In a discussion with fashion website, Styleite, fellow Fashion Stake founder Vivian Weng said that the ‘creative process’ will be a “delicate balance” that will involve a careful two-way communication between the designer and the customer.

The company says that all the designers involved with Fashion Stake will have a solid understanding of the production processes involved in the fashion industry and have had their work sold to at least one top retailer. In theory, the blend of fashion expertise, good business sense and direct consumer feedback should bode well for Fashion Stake.

So is this a new and innovative way that will ‘democratize fashion’?

For all of the hype surrounding the September 2010 launch of the Fashion Stake website, the idea is not entirely new. For instance, ‘Catwalk Genius’, founded in June 2007, has adopted a similar model. Reporting on Catwalk Genius for The Wall Street Journal in March 2009, Andrea Ordanini said:

Aspiring designers sell samples of their work on the site. Customers can invest in designers they like in increments of £10 ($14), plus a £1-a-share processing fee. When a designer amasses ($70,000), the company says it will use the money to help the designer develop and sell a new line.”

The business model even has a specific term, according to Ordanini- ‘Crowd Funding’.

Crowd Funding, as defined by blogger Nick Smith:

It’s based around using the internet to build a much larger group of private investors. It’s a shift to a much more transparent form of investment (normal Venture Capitalism is very secretive). With Crowdfunding everything goes into the public domain.”

Crowd Funding has already been used as a way to infiltrate a section of the music industry, with websites such as SellABand working along similar lines to the aforementioned fashion sites. By working at grassroots level, the consumer has a greater affiliation to the artist/designer/musician or suchlike. But can it work effectively in the world of design and fashion?

As Huffington Post blogger Eric Gaskins points out, professional designers may not appreciate the level of scrutiny and input provided by random outsiders.  He says:

A designer’s mission is to create something the public wants or needs before they even know it. If suggestions are part of the mix, they are coming from a Creative Director, a Buyer for a store or a trusted colleague. Information from a stranger, though kind enough to pay in advance for merchandise down the road, is not necessarily the voice a designer is likely to take as gospel.”

There are a few further potential stumbling blocks that Fashion Stake will need to address before their reported September launch date.

First, pricing will prove key for the designers. It’s all very well offering ‘credits’ in a designer’s collection, but only if the items within the collection are relatively affordable. Designer prices are notoriously expensive- but blowing the consumer out of the water on price is probably self-defeating, no matter how quirky or novel the website first appears.

The second problem may lie in the murmurings which question the legality of running such a company. Jeff Nolan, the author of Enterprise Irregulars, says:

My first thought upon reading about Fashion Stake was that it can’t possibly be legal… it doesn’t matter what you call the quid-pro-quo for an investment, whether equity or credits it is still an investment regulated by securities act and the SEC.”

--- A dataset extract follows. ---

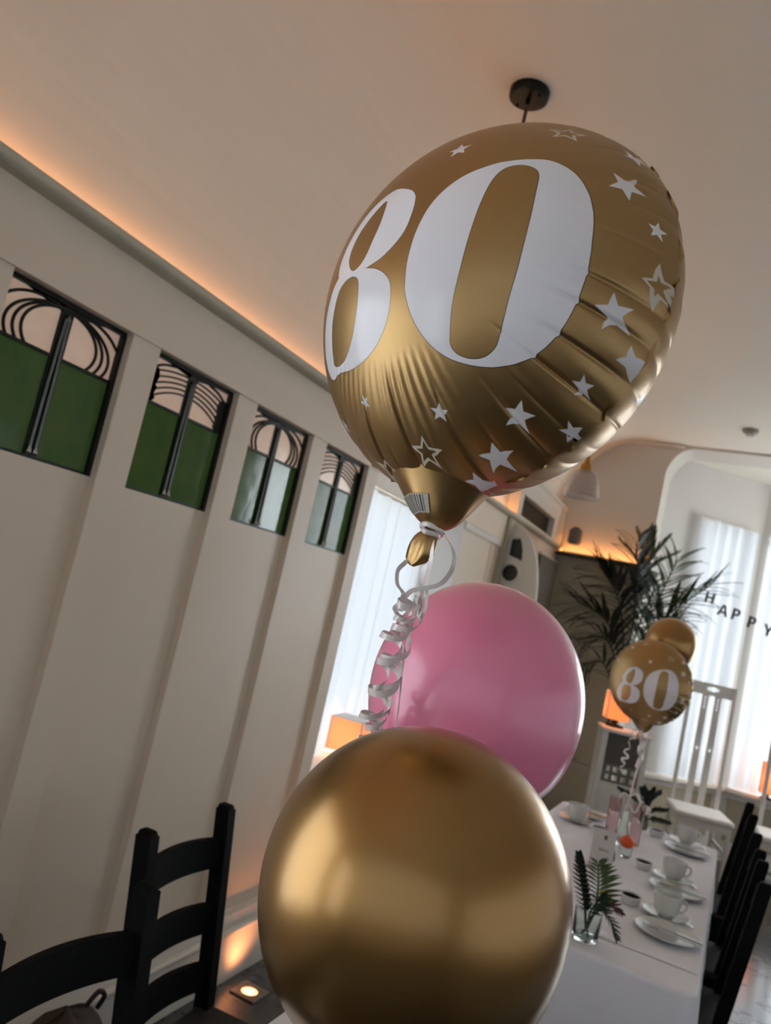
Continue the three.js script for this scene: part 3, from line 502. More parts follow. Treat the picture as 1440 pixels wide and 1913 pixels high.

That said, any business that attempts to break up the cliquey nature of the fashion industry should be applauded. In the age of the so-called Web 2.0, the Harvard Business School pair of Gulati and Weng have recognised the importance of social media, and, more importantly, the growing need to develop tighter relations and dialogues with the consumer.

With the removal of the middleman, the designer gets a greater share of their profit, and the consumer has greater access and influence over the proceeding season’s designs. As with all start-ups, there are ifs, buts and maybes that will need to be addressed before one can say whether Fashion Stake is the revolutionary business that will really take off in a big way.

Nevertheless, if the legalities can be ironed out, the company’s principles are intriguing and their ambition to try and shake up the fashion industry is truly admirable.